Wednesday, 4 April 2018


Trump and steel/aluminium tariffs - although it pains me to say so, I have a degree of sympathy for him a bit on this. Competition is all well and good, but China dumping excess production on the market is not fair competition when Chinese wages are much lower than those in the US and the steel and aluminium is being sold at below the Chinese domestic price. Putting tariffs on all steel, including the EU, is over the top and isolates the USA. A punitive tariff of over 200%, however, is plain daft and is not creating an even playing field and is inviting a trade war,

The Chinese practise is an object lesson in why no nation can simply drop tariffs on all imports, as Rees-Mogg and his cronies are advocating. Protectionism has its place, especially where the competitive field is not level.
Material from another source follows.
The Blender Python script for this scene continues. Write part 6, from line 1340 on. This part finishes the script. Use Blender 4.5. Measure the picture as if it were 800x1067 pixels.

Trump should be gathering global support for reasonable tariffs on Chinese steel and aluminium, as that's the only way in which unfair dumping can be brought under control. In 2016 the EU imposed import duties of between 13.2% and 22.6% on Chinese hot-rolled steel, which is used in pipelines and gas containers, and 65.1% and 73.7% on heavy plates, which are used in civil engineering projects. There didn't seem to be as much of an uproar about this, probably because the EU tariffs we not as punitive as the US ones and were part of a negotiated deal.
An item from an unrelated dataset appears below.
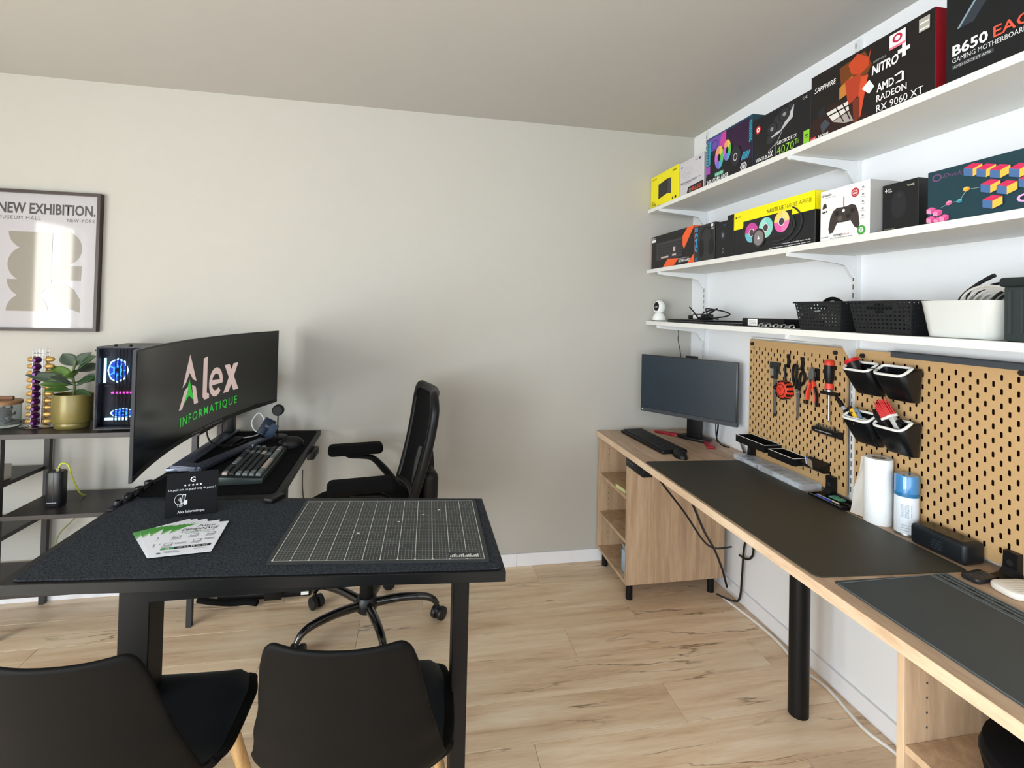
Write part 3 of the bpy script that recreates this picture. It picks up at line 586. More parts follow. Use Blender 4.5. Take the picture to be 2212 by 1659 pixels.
P.ell(0.47, 0.55, 0.22, 0.28, ink('#212226'), 'printed_mouse'); P.rect(0.42, 0.44, 0.7, 0.78, ink('#3b3c40')); P.rect(0.49, 0.51, 0.7, 0.78, ink('#3b3c40')); P.text('VXE', 0.7, 0.87, 0.04, ink('#b9b6a4'), wu=0.2, bold=0.02); P.poly([(0.105, 0.835), (0.125, 0.835), (0.125, 0.865), (0.15, 0.865), (0.15, 0.885), (0.125, 0.885), (0.125, 0.915), (0.105, 0.915), (0.105, 0.885), (0.08, 0.885), (0.08, 0.865), (0.105, 0.865)], WHT, 'printed_cross'); P.text('ATK', 0.17, 0.875, 0.03, WHT, wu=0.1); P.text('GEAR', 0.17, 0.83, 0.03, WHT, wu=0.12); P.lines([(0.06, 0.7, 0.02, 0.022)], ink('#c5c5c5')); P.text('VXE R1', 0.06, 0.07, 0.03, ink('#9a9784'), wu=0.3)
t, w, P = carton('teal_carton', 'dark teal keyboard box with isometric letter blocks at right edge', 1.113, 0.62, ZB, 0.141, 0.1, '#173843')
P.text('Ducky', 0.08, 0.83, 0.075, ink('#6d4a72'), wu=0.12, shear=0.3); P.ell(0.05, 0.86, 0.025, 0.07, ink('#6d4a72'), 'printed_emblem', inner=0.7)
def cube(u, v, s, top, l, r):
    k = w/0.141
    su = s/k
    P.poly([(u, v), (u+su, v+s*0.35), (u, v+s*0.7), (u-su, v+s*0.35)], ink(top), 'printed_block'); P.poly([(u, v), (u-su, v+s*0.35), (u-su, v-s*0.55), (u, v-s*0.9)], ink(l), 'printed_block'); P.poly([(u, v), (u+su, v+s*0.35), (u+su, v-s*0.55), (u, v-s*0.9)], ink(r), 'printed_block')
for u, v in ((0.02, 0.26), (0.055, 0.20), (0.02, 0.09), (0.06, 0.05), (0.09, 0.08)): cube(u, v, 0.085, '#d85a94', '#e58fb4', '#c8447e')
P.polys([[(0.07, 0.26), (0.115, 0.33), (0.115, 0.34), (0.07, 0.27)], [(0.115, 0.33), (0.165, 0.33), (0.165, 0.34), (0.115, 0.34)], [(0.165, 0.34), (0.2, 0.52), (0.203, 0.51), (0.168, 0.33)], [(0.2, 0.51), (0.26, 0.5), (0.26, 0.51), (0.2, 0.52)]], ink('#7f9298'), 'printed_links'); cube(0.115, 0.34, 0.055, '#e79ab4', '#d86a94', '#c8547e'); cube(0.167, 0.34, 0.045, '#5fb3c4', '#3f93a4', '#2f8394'); cube(0.2, 0.53, 0.055, '#f0b95a', '#e0a23a', '#d0922a')
for u, v in ((0.23, 0.86), (0.29, 0.79), (0.35, 0.72), (0.43, 0.66), (0.31, 0.50), (0.38, 0.42), (0.32, 0.22), (0.47, 0.45)): cube(u, v, 0.15, '#c62a55', '#46699a', '#efb545')
P.text('ONE', 0.42, 0.12, 0.12, ink('#f0a8d8'), wu=0.14, bold=0.04); P.rect(0.62, 0.9, 0.2, 0.4, ink('#2b5a66'))
# ================================================================== things on the lowest wall shelf
ZC_ = S[0]+ST
def rrect(x0, x1, y0, y1, r, n=5):
    out = []
    for cx, cy, a in ((x1-r, y1-r, 0), (x0+r, y1-r, PI/2), (x0+r, y0+r, PI), (x1-r, y0+r, 3*PI/2)):
        for i in range(n+1):
            t_ = a+PI/2*i/n; out.append((cx+r*math.cos(t_), cy+r*math.sin(t_)))
    return out
def loft(rings, cap0=True, cap1=False):
    """rings: (z, outline) with equal point counts"""
    b = B(); t = bmesh.new(); R = [[t.verts.new((x, y, z(x, y) if callable(z) else z)) for x, y in pts] for z, pts in rings]
    n = len(R[0])
    for a, c in zip(R, R[1:]):
        for i in range(n): t.faces.new((a[i], a[(i+1) % n], c[(i+1) % n], c[i]))
    if cap0: t.faces.new(R[0][::-1])
    if cap1: t.faces.new(R[-1])
    bmesh.ops.recalc_face_normals(t, faces=t.faces[:])
    return b._take(t)
t = thing('security_camera', 'small white round security camera in the shelf corner', 'camera', (1.40, 2.705, ZC_))
B().lathe([(0, 0), (0.036, 0), (0.038, 0.006)], 28).obj('foot', m_blackpl, t, smooth=True)
B().lathe([(0.038, 0.006), (0.0385, 0.012), (0.034, 0.03), (0.026, 0.042), (0.022, 0.047)], 28).obj('base', m_white, t, smooth=True)
hd = B().sphere((0, 0, 0.084), 0.036, (1, 1, 1.15), 28, 18).obj('head', m_white, t, smooth=True)
m_lens = mat('lens_black', '#060708', 0.08, spec=0.8)
B().sphere((-0.019, -0.011, 0.086), 0.0205, (1, 1, 1.35), 20, 14).obj('lens_window', m_lens, hd, smooth=True)
B().sphere((-0.034, -0.0215, 0.083), 0.006, (1, 1, 1), 12, 8).obj('lens', mat('lens_glass', '#5a646c', 0.05, spec=1.0), hd, smooth=True)
tag(B().tube([(1.52, 2.70, S[0]-0.002), (1.52, 2.69, 1.33), (1.50, 2.66, 1.30), (1.50, 2.63, 1.22), (1.50, 2.60, 1.10)], 0.0022).obj('camera_cable', m_cable, smooth=True), 'thin black cable hanging down the wall behind the small monitor', 'cable')
m_grey = mat('dark_grey_plastic', '#232427', 0.35, var=0.06)
t = thing('laptop', 'closed black laptop lying under the coiled cable on the lowest shelf', 'laptop', (1.37, 2.55, ZC_), RW)
B().box(0, 0.36, 0.0, 0.23, 0.001, 0.012, bev=0.003).obj('base', m_grey, t, smooth=True); B().box(0.002, 0.358, 0.002, 0.228, 0.0125, 0.018, bev=0.002).obj('lid', m_blackpl, t, smooth=True)
t = thing('tablet', 'flat black tablet jutting out beside the closed laptop', 'tablet', (1.365, 2.17, ZC_), RW)
B().box(0, 0.21, 0.0, 0.2, 0.001, 0.010, bev=0.003).obj('body', m_grey, t, smooth=True); B().box(0.05, 0.08, -0.0006, 0.001, 0.003, 0.008).obj('port', m_slot, t)
t = thing('power_adapter', 'black charger brick with white label on the closed laptop', 'charger', (1.45, 2.43, ZC_+0.019), RW)
B().box(0, 0.12, 0, 0.05, 0, 0.03, bev=0.004).obj('brick', m_blackpl, t, smooth=True); B().box(0.01, 0.08, -0.0006, 0.0, 0.005, 0.025).obj('label', WHT, t); B().box(-0.05, -0.01, 0.005, 0.03, 0, 0.022, bev=0.004).obj('plug', m_blackpl, t, smooth=True)
pts = []
for i in range(34):
    a = i*0.78; pts.append((1.45+0.03*math.cos(a*0.7), 2.25+(0.06+0.05*math.sin(i*0.37))*math.sin(a), ZC_+0.025+0.026*(1+math.cos(a*0.61+0.4))))
tag(B().tube(pts, 0.0035, n=6).obj('coiled_cable', m_cable, smooth=True), 'tangled black cable coil lying on the closed laptop', 'cable')
tag(B().tube([(1.44, 2.36, ZC_+0.03), (1.44, 2.40, ZC_+0.06), (1.44, 2.44, ZC_+0.085)], 0.0035).obj('cable_end', m_cable, smooth=True), 'stiff black cable end sticking up from the coil', 'cable')
t = thing('mini_computer', 'flat black mini computer with white sticker on the lowest shelf', 'computer', (1.40, 1.945, ZC_), RW)
B().box(0, 0.25, 0, 0.19, 0.001, 0.036, bev=0.003).obj('case', m_blackpl, t, smooth=True); B().box(0.04, 0.10, -0.0008, 0.0, 0.004, 0.033).obj('sticker', WHT, t)
P = Print(t, 0.06, 0.029, y=-0.0008, x0=0.04, z0=0.004); P.lines([(0.1, 0.9, 0.7-0.2*i, 0.07) for i in range(4)], GRY); B().box(0.12, 0.18, -0.0006, 0, 0.012, 0.022).obj('drive_slot', m_grey, t)
m_chrome = mat('chrome', '#c9cacc', 0.2, metal=1.0)
b = B()
for i in range(9):
    b.tube([(1.375+0.006*math.cos(k*PI/5)*(1 if i % 2 else 0.5), 1.79-0.021*i+0.012*math.sin(k*PI/5), ZC_+0.008+0.007*math.cos(k*PI/5)*(0.4 if i % 2 else 1)) for k in range(10)], 0.0022, n=6, closed=True)
tag(b.obj('chain', m_chrome, smooth=True), 'steel chain lying in front of the mini computer', 'chain')

def panel(b, c00, c10, c11, c01, nx, nz, hr=0.55, keep=None):
    """lattice wall between four corners, a hole in each cell; keep(i,j) -> 'solid' or 'open' or None"""
    c00, c10, c11, c01 = map(Vector, (c00, c10, c11, c01))
    def Q(u, v): return (c00*(1-u)+c10*u)*(1-v)+(c01*(1-u)+c11*u)*v
    m = (1-hr)/2
    for i in range(nx):
        for j in range(nz):
            k = keep(i, j) if keep else None
            if k == 'open': continue
            e = [Q((i+a)/nx, (j+c)/nz) for a, c in ((0, 0), (1, 0), (1, 1), (0, 1))]
            if k == 'solid': b.poly(e); continue
            ax, az = (m, m*1.25) if (i+j) % 2 else (m*1.25, m)
            h = [Q((i+a)/nx, (j+c)/nz) for a, c in ((ax, az), (1-ax, az), (1-ax, 1-az), (ax, 1-az))]
            for q in range(4): b.poly([e[q], e[(q+1) % 4], h[(q+1) % 4], h[q]])
m_bask = mat('basket_black', '#17191b', 0.5, var=0.1)
def basket(label, yl, yr, x=1.37, h=0.098, dp=0.25):
    w = yl-yr
    t = thing('lattice_basket', label, 'basket', (x, yl, ZC_+0.0005), RW, 'black lattice baskets')
    ins = 0.014
    T = [(0, 0, h), (w, 0, h), (w, dp, h), (0, dp, h)]; Bt = [(ins, ins, 0.0), (w-ins, ins, 0), (w-ins, dp-ins, 0), (ins, dp-ins, 0)]
    def kf(i, j):
        d = ((i-6.5)/3.0)**2+((j-6.0)/1.2)**2
        if j == 0: return 'solid'
        return 'open' if d < 0.9 else ('solid' if d < 1.9 else None)
    def ks(i, j): return 'solid' if j == 0 else None
    for nm, k0, k1, n, kk in (('front_wall', 0, 1, 14, kf), ('side_wall', 1, 2, 17, ks), ('back_wall', 2, 3, 14, ks), ('side_wall', 3, 0, 17, ks)):
        b = B(); panel(b, Bt[k0], Bt[k1], T[k1], T[k0], n, 8, 0.5, kk)
        bmesh.ops.remove_doubles(b.bm, verts=b.bm.verts[:], dist=1e-5)
        b.obj(nm, m_bask, t, solid=0.0022)
    B().box(ins, w-ins, ins, dp-ins, 0, 0.003).obj('bottom', m_bask, t)
    B().tube([(-0.003, -0.003, h), (w+0.003, -0.003, h), (w+0.003, dp+0.003, h), (-0.003, dp+0.003, h)], 0.0035, n=6, smooth=False, closed=True).obj('rim', m_bask, t)
    return t
basket('black lattice basket nearest the mini computer with a loop poking out', 1.602, 1.40)
basket('black lattice basket standing against the white bin', 1.368, 1.162)
tag(B().tube([(1.43, 1.54, ZC_+0.09), (1.43, 1.52, ZC_+0.108), (1.43, 1.49, ZC_+0.112), (1.43, 1.46, ZC_+0.10), (1.43, 1.45, ZC_+0.085)], 0.007).obj('strap_loop', m_fab, smooth=True), 'black strap loop rising out of the lattice basket', 'strap')
tag(B().tube([(1.395, 1.545, ZC_+0.05), (1.39, 1.52, ZC_+0.068), (1.39, 1.49, ZC_+0.066), (1.395, 1.465, ZC_+0.055)], 0.003).obj('grey_wire', GRY, smooth=True), 'grey wire seen through the handle hole of a basket', 'wire')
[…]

In early March of this year the levies were renewed for a further 5 years. Perversely, the UK government lobbied against these measures, which did not go down well with UK steel producers, and Tata Steel in particular, whose very existence in Port Talbot was under threat over Brexit when potential new buyers pulled out following the referendum. It's only the EU tariffs that have led Tata to continue to support the Port Talbot plant.

It's amusing that the Daily Mail is garnering support for the new blue passport contract to be given to the British company, De La Rue (ironic name), as a patriotic act that will result in an extra £120m cost to the taxpayer - which will be used to plug its pension fund gap. This is when the DM is an arch proponent of Brexit and dropping import tariffs a la Rees-Mogg and Mindford and risking British jobs in the process. Their argument is couched in philanthropic (aiding 3rd world farmers) and overall economic terms (lower shop prices), but ignores the effect of lost jobs and increasing wealth inequality.

There's nothing wrong with a bit of protectionism where there's an imbalance of competition in terms of wages, labour conditions, state aid, specification and product safety - that's what the EU is all about. That is also why the EU is against state aid, as indeed is the WTO - it distorts the market.